The floods started about a month ago in the northwest after extremely heavy monsoon rains and have slowly surged south along the Indus River, devastating towns and farmland. More than 1,600 people have died and 17 million more are affected by the floods.

Authorities struggled to save Thatta on Sunday, building new levees across a major road to hold back floodwaters that inundated the nearby town of Sujawal.

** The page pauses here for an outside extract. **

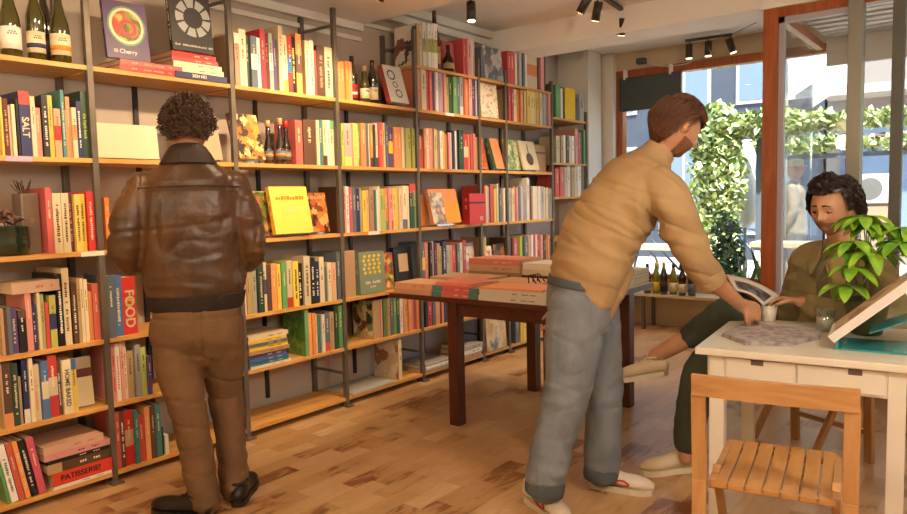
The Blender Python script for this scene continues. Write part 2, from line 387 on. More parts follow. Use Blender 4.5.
# ------------------------------------------------------------------ books
GL = dict(white='slate', cream='brown', tan='brown', peach='red', orange='cream', yellow='brown', red='cream', pink='maroon', crimson='cream', maroon='tan',
  brown='cream', black='white', charcoal='white', navy='white', blue='cream', teal='cream', green='cream', darkgreen='cream', lime='darkgreen', olive='darkgreen', grey='charcoal',
  slate='cream', purple='cream', lilac='purple', salmon='cream')
def glyphs(bm, x0, x1, z0, z1, y, seed, mi=0, th=.0005):
    """small printed marks up the spine"""
    r = random.Random(seed); z = z0
    while z < z1:
        h = r.uniform(.004, .009)
        if r.random() < .85:
            a = x0+(x1-x0)*r.uniform(0, .25); c = x1-(x1-x0)*r.uniform(0, .25)
            box(bm, (a, y-th, z), (c, y+th*.3, z+h))
        z += h+r.uniform(.002, .004)
def book(T, W, H, col, det='', loc=(0, 0, 0), rot=(0, 0, 0), label='', group=None, name='book', seed=0, front=None, coverart=None, back=None):
    """x thickness, y from spine to fore-edge, z height; origin at the spine foot"""
    mats = [bookmat(col)]; bands = []
    for d in det.split():
        if d[0] in 'tbm' and d[1:] in PAL:
            mats.append(bookmat(d[1:])); bands.append((d[0], len(mats)-1))
    bt = min(.003, T*.18)
    b = nbm()
    cuts = [(0, H, 0)]
    for k, mi in bands:
        lo, hi = {'t': (.8*H, H), 'b': (0, .22*H), 'm': (.35*H, .65*H)}[k]
        new = []
        for a, c, m_ in cuts:
            if c <= lo or a >= hi: new.append((a, c, m_)); continue
            if a < lo: new.append((a, lo, m_))
            new.append((max(a, lo), min(c, hi), mi))
            if c > hi: new.append((hi, c, m_))
        cuts = new
    for a, c, m_ in cuts:
        box(b, (0, 0, a), (T, bt, c), m_)
    box(b, (0, bt, 0), (bt, W, H)); box(b, (T-bt, bt, 0), (T, W, H))
    o = obj(name, b, mats, loc=loc, rot=rot); tag(o, label, 'book', group)
    pb = nbm(); g = .0002; box(pb, (bt+g, bt+g, .003), (T-bt-g, W-.004, H-.003)); obj('pages', pb, pages_mat(), o)
    gl = [d for d in det.split() if d[0] == 'g' and (d == 'g' or d[1:] in PAL)]
    if gl:
        gc = gl[0][1:] or GL[col]
        gb = nbm(); glyphs(gb, T*.30, T*.70, H*.18, H*.8, -.0004, seed)
        obj('spine_title', gb, bookmat(gc), o)
    elif T > .012 and H > .15 and 'TXT' not in det and 'COV' not in det and not any(d.isupper() for d in det.split()):
        gb = nbm(); glyphs(gb, T*.36, T*.64, H*.5, H*.82, -.0004, seed)
        obj('spine_title', gb, bookmat(GL[col]), o)
    for d in det.split():
        if d in ('SALT', 'FOOD'):
            if d == 'FOOD':
                rb = nbm(); n_ = 20; o1 = []; o2 = []
                for i_ in range(n_): a_ = 2*PI*i_/n_; o1.append(rb.verts.new((T*.5+T*.30*math.cos(a_), -.0012, H*.55+T*.30*math.sin(a_)))); o2.append(rb.verts.new((T*.5+T*.17*math.cos(a_), -.0012, H*.55+T*.17*math.sin(a_))))
                for i_ in range(n_): rb.faces.new((o1[i_], o1[(i_+1) % n_], o2[(i_+1) % n_], o2[i_]))
                obj('avocado_ring', rb, bookmat('lime'), o)
            t = textmesh('spine_title', d, T*.95, bookmat('cream'), o, (T*.5, -.0005, H*.45), (PI/2, PI/2, 0), bold=True)
    for d in det.split():
        if d.startswith('TXT='):
            _, w_, c_ = d.split('='); textmesh('spine_title', w_.replace('_', ' '), T*.72, bookmat(c_), o, (T*.5, -.0006, H*.48), (PI/2, PI/2, 0), bold=True)
    if coverart:   # printed picture on the left-hand board
        cb = nbm(); m_ = .004; box(cb, (-.0006, bt+m_, m_), (0, W-m_, H-m_)); obj('cover_print', cb, coverart, o)
    if front:      # printed picture on the right-hand board
        cb = nbm(); m_ = .004; box(cb, (T, bt+m_, m_), (T+.0006, W-m_, H-m_)); obj('cover_print', cb, front, o)
    return o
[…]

Many of Sujawal's residents had already fled, but the water damaged houses, schools and other buildings.

Most of Thatta's 350,000 residents had also fled in recent days but began to return to the city as the danger passed, Baksh said.

"We have raised the level of the ground and constructed a levee on the bypass to stop the water, and now the chances are very low that the water might run into the city," said Baksh.

Thatta, which is about 125 kilometres southeast of the major coastal city of Karachi, contains several well-known mosques, including one built by Shah Jahan, the ruler of the Mughal Empire in India in the 1600s.

Water levels dropping in some areas

Pakistanis displaced by flooding take shelter on an embankment near the flooded Indus River, outside Thatta in southern Pakistan on Sunday. ((Kevin Frayer/Associated Press))

Water levels are beginning to drop in Sindh as the floodwaters flow down the Indus River into the Arabian Sea, Baksh said.

"In the coming days, the towns and villages will be out of flood danger," he said.

But even after the floodwaters recede, Pakistan will be left with a massive relief and reconstruction effort that will cost billions of dollars and likely take years.

Muslim countries, organizations and individuals have pledged nearly $1 billion US in cash and relief supplies to help Pakistan respond to the floods, Ekmeleddin Ihsanoglu, head of the 57-member Organization of The Islamic Conference, said Sunday.

Other foreign countries such as the United States and Britain have also pledged millions of dollars, but many officials fear Pakistan will still lack the funds necessary to recover from the worst natural disaster in the nation's history.